Show all lines of the listing that hold the word "script".

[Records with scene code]
[BEGIN]

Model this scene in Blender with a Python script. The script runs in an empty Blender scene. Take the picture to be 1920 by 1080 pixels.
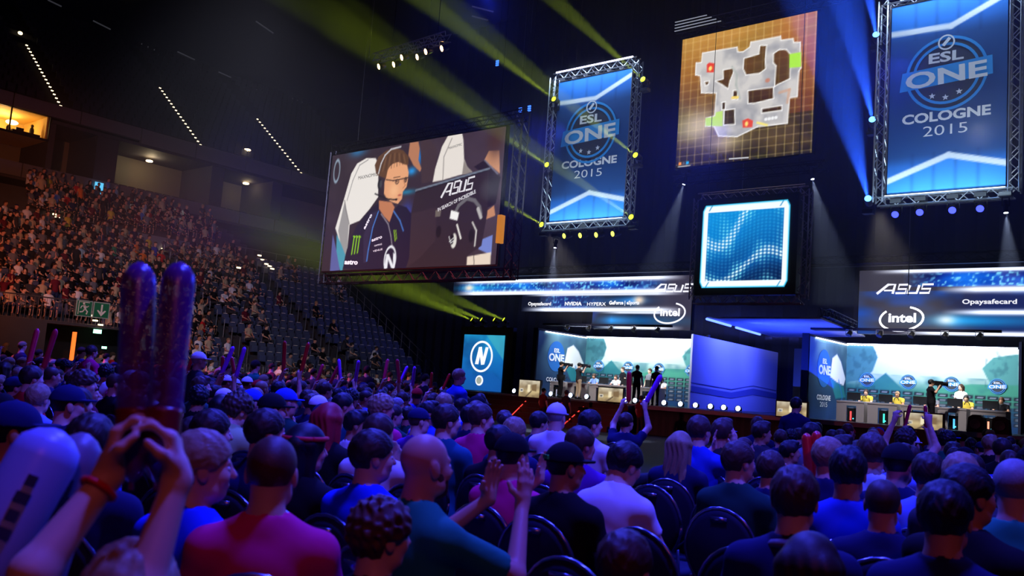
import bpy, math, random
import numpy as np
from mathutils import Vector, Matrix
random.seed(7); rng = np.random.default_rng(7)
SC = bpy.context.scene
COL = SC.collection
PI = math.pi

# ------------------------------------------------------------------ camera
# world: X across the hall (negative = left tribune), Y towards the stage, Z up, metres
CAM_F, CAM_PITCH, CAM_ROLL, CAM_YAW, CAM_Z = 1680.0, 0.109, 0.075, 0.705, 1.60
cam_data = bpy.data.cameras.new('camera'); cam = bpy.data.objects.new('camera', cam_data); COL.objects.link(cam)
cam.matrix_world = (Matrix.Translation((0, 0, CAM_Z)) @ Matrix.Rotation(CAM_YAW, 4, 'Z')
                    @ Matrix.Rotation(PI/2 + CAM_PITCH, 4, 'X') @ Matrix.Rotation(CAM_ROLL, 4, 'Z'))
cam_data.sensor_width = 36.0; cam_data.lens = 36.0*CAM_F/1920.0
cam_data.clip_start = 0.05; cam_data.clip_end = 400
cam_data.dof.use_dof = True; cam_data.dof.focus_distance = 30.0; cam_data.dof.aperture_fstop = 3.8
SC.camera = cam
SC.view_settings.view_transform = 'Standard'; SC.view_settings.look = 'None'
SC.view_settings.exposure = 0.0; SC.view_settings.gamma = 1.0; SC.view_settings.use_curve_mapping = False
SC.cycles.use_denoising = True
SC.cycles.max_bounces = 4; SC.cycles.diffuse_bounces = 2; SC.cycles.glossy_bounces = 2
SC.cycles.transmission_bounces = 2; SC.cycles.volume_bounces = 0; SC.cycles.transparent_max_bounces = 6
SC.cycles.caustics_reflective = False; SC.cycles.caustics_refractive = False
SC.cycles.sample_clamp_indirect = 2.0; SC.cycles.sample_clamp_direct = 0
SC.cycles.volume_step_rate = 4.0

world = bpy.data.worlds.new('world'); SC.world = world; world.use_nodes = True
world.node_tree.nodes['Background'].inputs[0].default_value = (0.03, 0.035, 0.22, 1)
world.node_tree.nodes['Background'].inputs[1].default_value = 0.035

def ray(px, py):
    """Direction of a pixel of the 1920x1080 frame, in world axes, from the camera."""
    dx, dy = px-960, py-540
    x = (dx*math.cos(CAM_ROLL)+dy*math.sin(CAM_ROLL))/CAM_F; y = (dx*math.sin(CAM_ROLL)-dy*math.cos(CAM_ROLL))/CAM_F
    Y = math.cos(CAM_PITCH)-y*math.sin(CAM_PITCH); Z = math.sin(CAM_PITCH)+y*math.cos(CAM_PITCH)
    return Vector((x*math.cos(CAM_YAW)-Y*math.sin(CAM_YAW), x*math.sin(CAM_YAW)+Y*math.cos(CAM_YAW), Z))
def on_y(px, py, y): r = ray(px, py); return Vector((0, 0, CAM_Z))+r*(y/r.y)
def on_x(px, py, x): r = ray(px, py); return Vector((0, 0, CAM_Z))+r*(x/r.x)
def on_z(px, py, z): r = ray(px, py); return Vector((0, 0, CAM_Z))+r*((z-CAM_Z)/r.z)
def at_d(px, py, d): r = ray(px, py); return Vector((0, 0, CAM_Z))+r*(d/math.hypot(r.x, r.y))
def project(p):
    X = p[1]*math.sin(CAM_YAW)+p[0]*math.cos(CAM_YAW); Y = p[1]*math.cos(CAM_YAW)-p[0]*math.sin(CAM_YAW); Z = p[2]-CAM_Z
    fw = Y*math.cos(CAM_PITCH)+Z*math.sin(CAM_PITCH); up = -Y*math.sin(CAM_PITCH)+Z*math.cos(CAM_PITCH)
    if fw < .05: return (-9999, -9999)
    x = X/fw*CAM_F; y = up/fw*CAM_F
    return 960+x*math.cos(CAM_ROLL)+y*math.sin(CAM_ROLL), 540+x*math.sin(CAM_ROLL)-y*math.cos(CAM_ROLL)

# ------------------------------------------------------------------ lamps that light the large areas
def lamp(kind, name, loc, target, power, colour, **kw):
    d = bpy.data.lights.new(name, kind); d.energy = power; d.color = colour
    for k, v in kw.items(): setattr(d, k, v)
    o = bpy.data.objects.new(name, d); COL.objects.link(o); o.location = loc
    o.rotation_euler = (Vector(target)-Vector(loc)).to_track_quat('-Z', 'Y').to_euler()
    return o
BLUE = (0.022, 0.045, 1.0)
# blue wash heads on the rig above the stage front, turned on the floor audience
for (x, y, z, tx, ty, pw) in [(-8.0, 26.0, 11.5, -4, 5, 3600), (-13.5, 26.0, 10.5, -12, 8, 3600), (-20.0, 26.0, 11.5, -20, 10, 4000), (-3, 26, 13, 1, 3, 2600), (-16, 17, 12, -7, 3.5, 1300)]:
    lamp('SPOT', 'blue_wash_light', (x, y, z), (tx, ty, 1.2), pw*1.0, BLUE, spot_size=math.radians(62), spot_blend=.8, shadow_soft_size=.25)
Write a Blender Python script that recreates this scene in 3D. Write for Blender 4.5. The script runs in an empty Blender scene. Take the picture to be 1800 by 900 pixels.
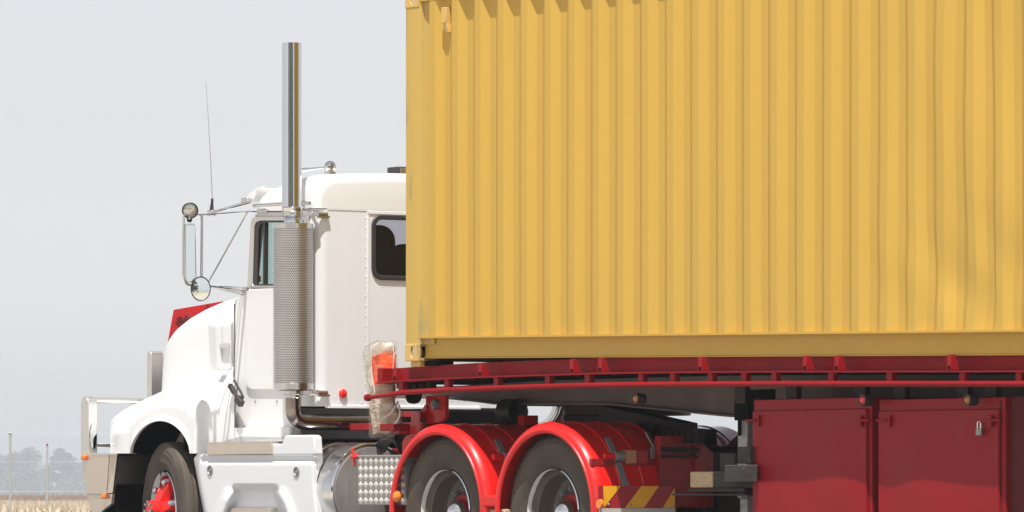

[END]

The output:
Model this scene in Blender with a Python script. The script runs in an empty Blender scene. Take the picture to be 1920 by 1080 pixels.
Write a Blender Python script that recreates this scene in 3D. Write for Blender 4.5. The script runs in an empty Blender scene. Take the picture to be 1800 by 900 pixels.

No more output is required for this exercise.